Bir yerlerde, herhangi bir ülkede, eğer eğitim adına yapılan bir şey yoksa o ülke kendi varoluşuna dinamit koymuş demektir.
Bu, en çok da o ülkede yaşayan insanların mutsuz olmasına sebep olur. Eğitimin olmadığı bir yerde herkes barut fıçısına dönüşmüştür, her an kavgaya hazırdır. İnsan ilişkilerinde duygusal erozyonlar, samimiyette ise çorak yürekler vardır. Bağırış çağırış, kavga gürültü içinde insanların beyinlerinde peribacaları, ruhlarında kapanamayacak obruklar oluşur.
Bir çocuğun masum gülüşü buharlaşmış. Bir kuşun kanadı kırık, hayatın demini almış bir yaşlının yüzündeki kırışıklıklarda acıyı, kederi, fakirliği görüyorsunuz. Hüznün yağmurları yağar varoşlara, çadır kentlere, evsiz barksız kalmış insanların umudunu yitirmiş topraklarına. Çakan bir şimşeğin içindeki negatif yüklü sahte vaatlerle kandırılan eğitimsiz insanlar.
Bir iktidar yıldırım gibi düşer ülkenin tam ortasına. Ne yağmurdan sonra açan güneş ne de toprak kokusu var. Gökyüzüne hakim ölü, mat, renksiz bir hava, biraz olsun umut yok yıldızların arasında…
Yalnızlığa, umutsuzluğa, mutsuzluğa ayık bu millet, katlanmak imkansız, mutlu olamıyorsunuz. Bu insanların hayatında, anlamında bir renk yok. Onları bu hayata bağlayacak bir renk bulamıyorum. İnsan yüreğinin hüzünlerinde, ruhunun içinde sınırlı bir gökkuşağının varlığı artık yok olan renkler. İnsanları yüreklerine uzak her katmanı hem iç içe hem de çizgi çekilmiş; renksiz benim gibi sıradan insanlar. Onları gördüm ağladım, hem de hıçkıra hıçkıra ağladım… Nefes alamıyorum, onlarla konuştukça mutlu değil hiç kimse; kimse anlamıyor desem bir şeyler eksik kalıyor.
Belki de insan olmanın anlamı, hayatta kaldığımız sürece ne olacağımız, nasıl olmamız konusunda tercih yapmaktır. Kendimi anlamak açısından düşündüğümde şu anki durumumuzun, tercihlerimizin bir sonucu olduğunu görebiliyorum.
İnsanlara bakarken sıradan bir hayatı idame eden, ne kadar iyi eğitim almış olursa olsun işsiz güçsüz bu hayatta aradığını bulamayan birçok genç acıyla, mutsuzlukla yaşamaya çalışıyor.

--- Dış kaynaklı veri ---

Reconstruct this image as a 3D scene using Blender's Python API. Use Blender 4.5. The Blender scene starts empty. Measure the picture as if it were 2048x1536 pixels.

Kimse kitap okumuyor, insanların yüzlerindeki ayrıntılara baktığımda çilekeş yüz ifadesi, acı doruğa ulaşmış. Hayatın içindeki evrensel hüzünden sessiz yalnızlıktan dolayı bir sevinç çığlığı ile paçavraya dönmüş umutlar.
Hoş olmayan bu duyguların beyin ve beden fizyolojisinde şu ya da bu ölçüde stres ve düzensizlik oluşturarak ortaya çıktığı ve hoş duygusal deneyimlerin ise beyin ve beden fizyolojisinde stresi azaltarak oluştuğuna dair temel bulguyu gördük. İnsan duygusal özellikleri inkar edilemeyen bir varlık. İnsanın hep olumsuz duygulara meyil eden bir tarafı olduğu için dayatılan beklentiler bunun sebebidir. Sebebini bilmediği halde yine de mutsuz. Böylesi zamanlarda nedensiz yere gülümsemeli insan olumsuz duygu durumundan çıkabilmek için.
Wilhelm Genazino’nun “Mutsuzluk Zamanlarında Mutluluk” kitabında dediği gibi, “Hayattaki en önemli tecrübelerimden biri, şimdiye kadar kapıldığım kaygıların hemen hemen hepsinin lüzumsuzluğunun ya da anlamsızlığının er ya da geç ortaya çıkması. bu yüzden, hayat tarafından kandırıldığım duygusu içindeyim.”
Tolstoy’un Anna Karenina romanının başında yazdığı gibi, “Bütün mutlu aileler birbirine benzer, her mutsuz ailenin mutsuzluğu da kendine göredir.”